YOUR HOTEL ROOM AT DAY'S END

There's truly no more blessed sight than a clean, quiet, well-ordered hotel room after a day's sightseeing in one of those destinations which, though wonderful, is characterised by chaos and sensory overload. Heaving crowds, honking horns, dust, heat, colour, cacophony, wandering cows, beggars, outsized sights, tumultuous temples... Then you swipe your key card, and your hotel room opens up like a portal into another world. Bliss.

SOMEWHERE TO HANG A TOWEL

Is it too much to hope that hotels provide an ample towel rack? Or even a peg that isn't right over the toilet or behind the door, where your unaired towel hangs limp as seaweed? The absence of a rack is especially galling when you're hectored about reusing your towel. That makes a generous, well-placed towel rack a welcome sight, though seen as rarely as Saharan snow.

A COFFEE MACHINE

Talking of hotel rooms, who doesn't want to clap eyes on a decent coffeemaker the minute they check in? OK, this is one of the latest hotel-room must-haves for the ridiculously spoiled, but caffeine deprivation knows no restraint. You can't always pop out for a coffee, and who wants room service if you're jet lagged and desperate for a shower? Bring on the coffee pods. Or at least a kettle.

AN EMPTY TRAIN SEAT

Credit: iStock

You've walked the soles off your shoes, tackled a foreign-language ticket machine, descended into the earth's bowels, slunk between commuters on a crowded platform… and then you see something better than all the day's sights combined, an empty seat in a train carriage. You could almost sob for joy. Just sit down, slide into a tourist coma, and feel your feet unfurl in relief.

A FREE WIFI SIGN

OK, this isn't the elusive sight it once was when travelling, but it still has the power to make you grin as if you've just found a $50 note. Which, given the rates charged by some hotels and cruise ships for WiFi, is what you might save.

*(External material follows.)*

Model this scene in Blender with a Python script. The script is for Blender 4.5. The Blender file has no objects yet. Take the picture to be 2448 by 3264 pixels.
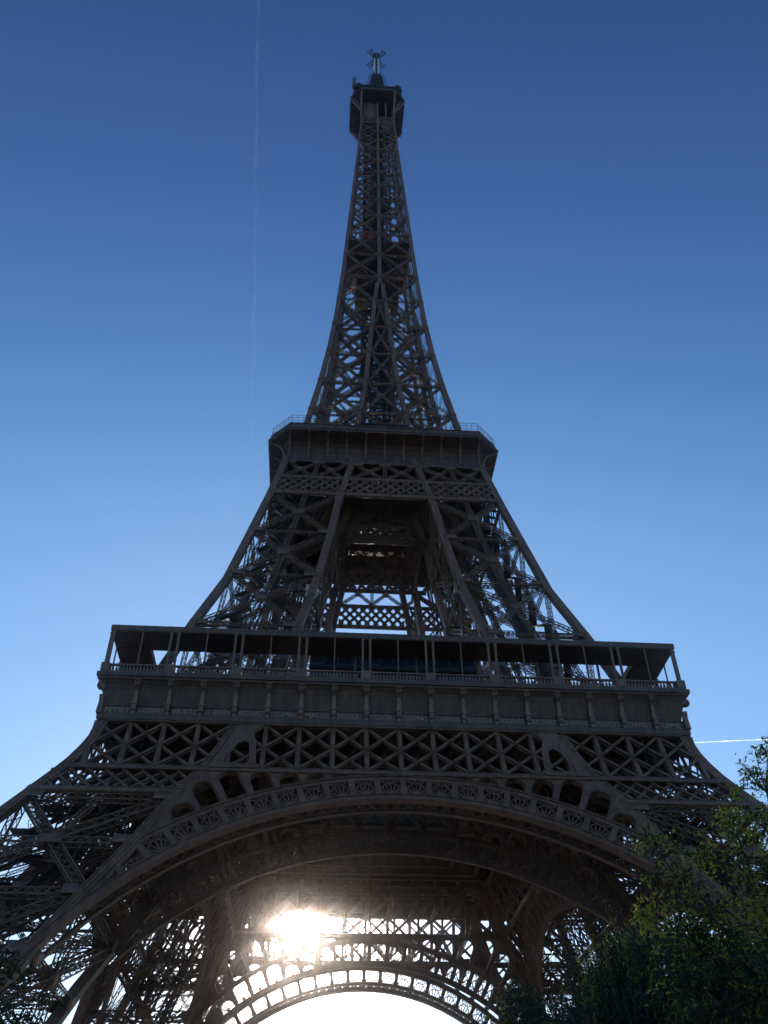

Failing an actual sign, just look out for tourists or crew huddled like cormorants in a corner, heads down over devices.

A VISA IN YOUR PASSPORT

Credit: iStock

It's a sweet moment when you open your passport, freshly returned to you from a consulate, and spot a new, full-page visa with its promise of adventurous travel to come. I could be a pink-and-blue Indian visa, a bright green Cambodian visa depicting Angkor Wat, or an Iranian visa splattered in looping Farsi calligraphy. It's like receiving a golden ticket. And surely it's the sight that we'd all most like to see again – and soon.